AIM OF THE TASK: Write out the lines from the top of the material through the line with "return tag(o, label, cat, group)", exactly and with nothing added.
::::::
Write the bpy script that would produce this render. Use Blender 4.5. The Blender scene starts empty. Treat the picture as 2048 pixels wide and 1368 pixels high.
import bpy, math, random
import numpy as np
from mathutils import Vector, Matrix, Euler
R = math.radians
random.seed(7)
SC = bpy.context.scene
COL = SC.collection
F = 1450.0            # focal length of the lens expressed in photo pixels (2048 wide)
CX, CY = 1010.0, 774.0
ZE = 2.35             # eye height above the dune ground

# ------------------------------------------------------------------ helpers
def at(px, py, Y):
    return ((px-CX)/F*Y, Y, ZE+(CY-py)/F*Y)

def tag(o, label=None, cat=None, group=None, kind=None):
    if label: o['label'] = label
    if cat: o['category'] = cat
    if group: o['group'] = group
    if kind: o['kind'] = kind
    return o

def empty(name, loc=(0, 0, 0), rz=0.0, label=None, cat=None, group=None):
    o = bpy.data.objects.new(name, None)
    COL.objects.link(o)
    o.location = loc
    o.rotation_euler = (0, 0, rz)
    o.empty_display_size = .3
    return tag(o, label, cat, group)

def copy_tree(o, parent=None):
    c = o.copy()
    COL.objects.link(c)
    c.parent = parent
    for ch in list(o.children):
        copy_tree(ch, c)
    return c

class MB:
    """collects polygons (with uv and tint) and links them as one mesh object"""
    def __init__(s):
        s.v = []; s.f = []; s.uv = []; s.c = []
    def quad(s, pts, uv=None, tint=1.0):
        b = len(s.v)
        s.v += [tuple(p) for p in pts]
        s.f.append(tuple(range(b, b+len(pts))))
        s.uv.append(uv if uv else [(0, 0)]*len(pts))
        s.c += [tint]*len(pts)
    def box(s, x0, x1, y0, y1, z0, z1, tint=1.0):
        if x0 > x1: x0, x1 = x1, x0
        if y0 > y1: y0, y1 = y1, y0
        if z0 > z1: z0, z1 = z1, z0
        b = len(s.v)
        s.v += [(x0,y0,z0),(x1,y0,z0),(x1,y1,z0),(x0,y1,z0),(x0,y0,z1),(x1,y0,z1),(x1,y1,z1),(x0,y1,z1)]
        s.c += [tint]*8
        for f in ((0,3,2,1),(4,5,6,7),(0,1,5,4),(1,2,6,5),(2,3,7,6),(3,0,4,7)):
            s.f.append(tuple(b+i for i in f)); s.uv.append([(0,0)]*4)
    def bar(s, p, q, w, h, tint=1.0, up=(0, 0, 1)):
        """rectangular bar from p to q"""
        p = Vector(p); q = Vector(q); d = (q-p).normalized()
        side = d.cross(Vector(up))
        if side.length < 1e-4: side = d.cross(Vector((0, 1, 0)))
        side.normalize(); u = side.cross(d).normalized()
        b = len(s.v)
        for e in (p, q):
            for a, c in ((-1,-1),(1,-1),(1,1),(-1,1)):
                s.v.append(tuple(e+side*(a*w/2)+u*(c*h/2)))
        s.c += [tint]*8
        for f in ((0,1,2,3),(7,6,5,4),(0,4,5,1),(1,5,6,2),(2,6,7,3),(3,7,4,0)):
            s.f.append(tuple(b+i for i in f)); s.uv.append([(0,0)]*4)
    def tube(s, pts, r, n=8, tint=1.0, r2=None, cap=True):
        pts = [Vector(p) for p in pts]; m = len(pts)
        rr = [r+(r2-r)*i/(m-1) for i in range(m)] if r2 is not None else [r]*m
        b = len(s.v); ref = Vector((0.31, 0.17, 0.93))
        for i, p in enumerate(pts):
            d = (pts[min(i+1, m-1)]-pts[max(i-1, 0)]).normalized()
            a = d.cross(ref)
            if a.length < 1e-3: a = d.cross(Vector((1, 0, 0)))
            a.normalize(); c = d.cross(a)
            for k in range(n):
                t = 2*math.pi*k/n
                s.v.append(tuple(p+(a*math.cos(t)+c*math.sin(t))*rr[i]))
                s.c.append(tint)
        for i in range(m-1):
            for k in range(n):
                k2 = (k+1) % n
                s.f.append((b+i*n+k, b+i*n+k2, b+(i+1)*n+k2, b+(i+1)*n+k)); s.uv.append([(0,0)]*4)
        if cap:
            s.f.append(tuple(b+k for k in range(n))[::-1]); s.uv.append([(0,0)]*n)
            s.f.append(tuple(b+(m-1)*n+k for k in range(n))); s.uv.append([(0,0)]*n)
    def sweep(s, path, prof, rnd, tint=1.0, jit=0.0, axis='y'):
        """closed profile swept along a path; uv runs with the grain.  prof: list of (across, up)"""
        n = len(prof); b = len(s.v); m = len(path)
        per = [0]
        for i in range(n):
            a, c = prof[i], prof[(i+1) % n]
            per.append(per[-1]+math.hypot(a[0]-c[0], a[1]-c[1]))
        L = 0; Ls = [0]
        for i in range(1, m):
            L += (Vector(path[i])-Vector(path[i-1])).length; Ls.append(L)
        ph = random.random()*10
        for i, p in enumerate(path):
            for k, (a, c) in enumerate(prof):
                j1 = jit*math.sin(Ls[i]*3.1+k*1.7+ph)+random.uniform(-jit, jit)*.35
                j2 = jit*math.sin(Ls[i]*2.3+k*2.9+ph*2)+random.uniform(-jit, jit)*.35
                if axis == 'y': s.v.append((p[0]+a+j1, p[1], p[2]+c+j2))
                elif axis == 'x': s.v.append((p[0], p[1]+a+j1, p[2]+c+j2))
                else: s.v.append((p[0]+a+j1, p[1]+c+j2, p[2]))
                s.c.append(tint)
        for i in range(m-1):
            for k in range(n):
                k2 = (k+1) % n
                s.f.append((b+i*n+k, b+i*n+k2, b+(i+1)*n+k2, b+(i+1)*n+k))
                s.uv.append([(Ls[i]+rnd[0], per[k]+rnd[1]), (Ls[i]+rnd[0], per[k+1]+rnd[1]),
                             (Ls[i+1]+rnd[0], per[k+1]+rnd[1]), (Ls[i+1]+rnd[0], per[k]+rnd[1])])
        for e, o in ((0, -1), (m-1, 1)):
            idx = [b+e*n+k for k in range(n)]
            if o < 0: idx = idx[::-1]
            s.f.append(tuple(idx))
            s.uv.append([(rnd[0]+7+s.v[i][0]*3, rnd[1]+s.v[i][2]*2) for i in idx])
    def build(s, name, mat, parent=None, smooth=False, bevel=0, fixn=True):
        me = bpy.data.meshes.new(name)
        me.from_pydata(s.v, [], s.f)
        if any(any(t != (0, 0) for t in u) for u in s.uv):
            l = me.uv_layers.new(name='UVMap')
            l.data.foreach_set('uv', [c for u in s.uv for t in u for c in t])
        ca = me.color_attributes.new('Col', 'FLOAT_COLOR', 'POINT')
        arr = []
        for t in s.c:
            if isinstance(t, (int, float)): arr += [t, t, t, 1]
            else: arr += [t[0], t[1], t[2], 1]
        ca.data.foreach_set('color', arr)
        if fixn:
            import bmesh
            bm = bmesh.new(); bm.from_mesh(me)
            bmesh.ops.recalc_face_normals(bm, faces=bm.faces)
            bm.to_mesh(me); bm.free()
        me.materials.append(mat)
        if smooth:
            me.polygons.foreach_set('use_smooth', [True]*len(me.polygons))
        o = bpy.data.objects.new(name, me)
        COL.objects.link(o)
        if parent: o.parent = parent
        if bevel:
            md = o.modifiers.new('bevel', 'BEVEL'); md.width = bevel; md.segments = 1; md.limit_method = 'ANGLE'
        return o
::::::
SOLUTION BELOW:
Write the bpy script that would produce this render. Use Blender 4.5. The Blender scene starts empty. Treat the picture as 2048 pixels wide and 1368 pixels high.
import bpy, math, random
import numpy as np
from mathutils import Vector, Matrix, Euler
R = math.radians
random.seed(7)
SC = bpy.context.scene
COL = SC.collection
F = 1450.0            # focal length of the lens expressed in photo pixels (2048 wide)
CX, CY = 1010.0, 774.0
ZE = 2.35             # eye height above the dune ground

# ------------------------------------------------------------------ helpers
def at(px, py, Y):
    return ((px-CX)/F*Y, Y, ZE+(CY-py)/F*Y)

def tag(o, label=None, cat=None, group=None, kind=None):
    if label: o['label'] = label
    if cat: o['category'] = cat
    if group: o['group'] = group
    if kind: o['kind'] = kind
    return o

def empty(name, loc=(0, 0, 0), rz=0.0, label=None, cat=None, group=None):
    o = bpy.data.objects.new(name, None)
    COL.objects.link(o)
    o.location = loc
    o.rotation_euler = (0, 0, rz)
    o.empty_display_size = .3
    return tag(o, label, cat, group)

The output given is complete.